I'm a one-man company, and a couple of months ago I shipped version 1.0 of my product after a year of beta testing. So far it has been successful; the product is selling and the customer base is growing, which is fantastic.
I manage my backlog publicly using Trello, so people can see the backlog of ideas, the current sprint, and what has been completed. Every morning, I wake up, check my email, and there are five new suggestions for features/changes to the product. I'm lucky to complete one or two per day, so the backlog is growing faster than I can get through it.
The suggestions range from:
- Really awesome ideas I never would have thought of
- Interesting ideas, which are at odds with where I want to take the product (e.g., a complicated feature to support a rare use case).
- Small changes, like being able to re-order a table
All of these are important, and I feel very lucky that so many people are suggesting ways to improve the product. But managing the suggestions is becoming difficult. During the beta process, I had a forum for people to make suggestions, and I added them to the backlog so people could track the suggestion. That process seemed to work well when the number of suggestions wasn't too high. Now, I feel like I'm drinking from a fire hose.

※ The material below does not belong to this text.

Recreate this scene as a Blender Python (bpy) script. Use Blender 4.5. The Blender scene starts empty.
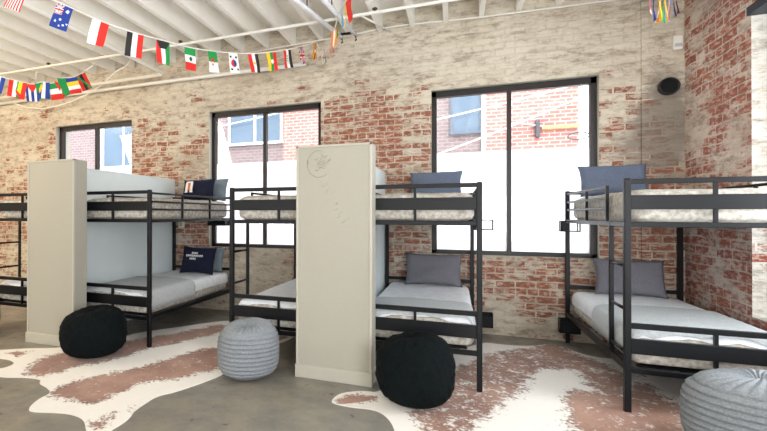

- Is this a problem I should just "get used to" now that I am managing a product, or is there something that can be done about it?
- Is it productive to reply to each suggestion with "thanks, I've added it to the backlog", or should I be honest and tell them the feature won't get done until 2381 at the earliest? How do you thank people for their suggestion without getting their hopes up that it will be implemented?
- Should each suggestion go directly to the backlog, or should I use a completely different system (maybe something like Uservoice) to capture suggestions, and only move them to the backlog if they are really going to be implemented in a reasonable timeframe? Is my process wrong?